Student accommodation can unfortunately be left to deteriorate by some landlords. This can lead tenants to suffer ill health and substantial inconvenience. Your landlord has a legal obligation to fulfil their duties and keep the property in a state of good repair. If your landlord has failed to repair faults or not kept the house in a good condition you may find that your home becomes damaged. Living with disrepair can be very distressing, read our guide for further information on what to do if you find yourself in this situation, as well as how we can help.
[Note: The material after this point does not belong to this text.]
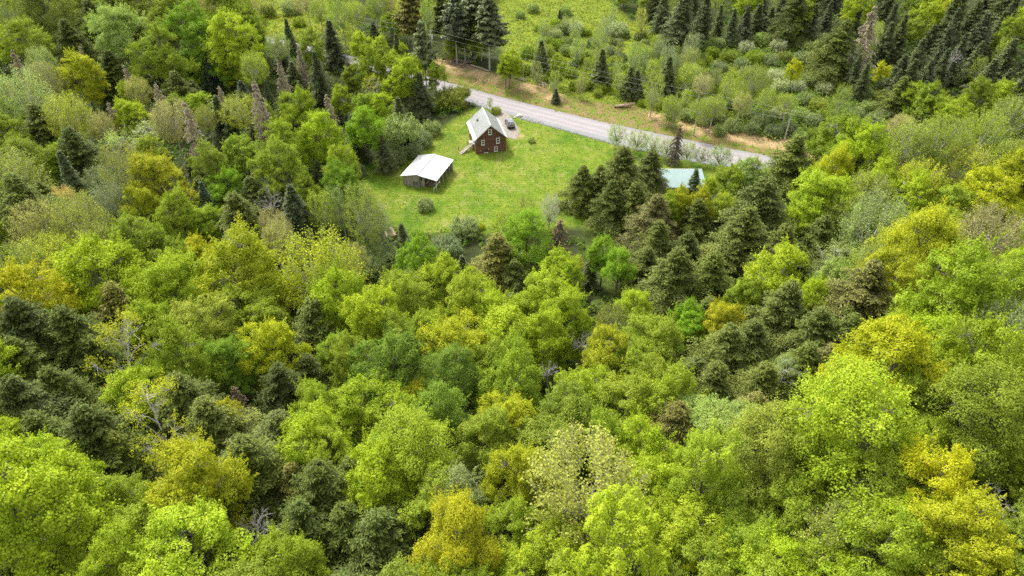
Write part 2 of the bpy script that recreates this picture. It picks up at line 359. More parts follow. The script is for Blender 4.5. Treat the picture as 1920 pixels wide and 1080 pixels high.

In some instances as well as getting the issues resolved you may also be eligible for financial compensation.

University discrimination

Universities and further education institutions can be held accountable for discriminatory acts against students under the provisions of the Equality Act 2010.

Further education providers can include sixth form, technical and vocational colleges, work based learning providers and adult or community learning institutions.

A student can be protected from discrimination if it can be proven that they have suffered less favourable treatment because of their age, gender, race, sexual orientation, pregnancy or maternity, gender reassignment, religious beliefs or disability.

Most commonly, students bring claims against their universities or further education providers because they have failed to make reasonable adjustments to accommodate students’ disabilities.

There are a wide range of remedies which the County Courts can order should a finding of discrimination be made, which include:

  • Issuing a declaration that the organisation has committed an act of discrimination
  • Issuing a recommendation that the organisation takes steps to reduce the adverse effects of the discriminatory acts going forward
  • Ordering the payment of compensation for the injury to feelings caused by the act or acts of discrimination
  • Issuing orders for injunctive relief. These orders require that the organisation takes measures to ensure that the discrimination immediately ceases against the claimant and others in the future

These orders can prescribe the exact action which must be taken by the organisation at fault.

The time limit for bringing these claims is strictly within 6 months less one day of the act or acts complained of. It is therefore very important that you seek legal advice as a matter of urgency following an incident of discrimination.

Accused of plagiarism

Many people think that plagiarism is simply copying someone else’s work however in reality it is more serious than that. Plagiarism can be defined as literary theft – stealing someone’s work and claiming it as your own. This can happen on purpose or accidentally through not referencing a piece of work properly but there is nothing worse for a student than working hard and being accused of academic dishonesty. If you have been accused of plagiarism I is important you seek advice.

Withdrawn from university

There can be a number of reasons why a university student has been, either asked to leave a course, or been excluded from one. Universities must have a  procedure to follow when excluding a student, if you have been excluded it may be to do with requirements of your course, maybe you have failed an examination or a part of the course or it could be down to your behaviour as a student. If you feel you have been unfairly withdrawn from a course, you have the right to appeal the decision and present your case to the university.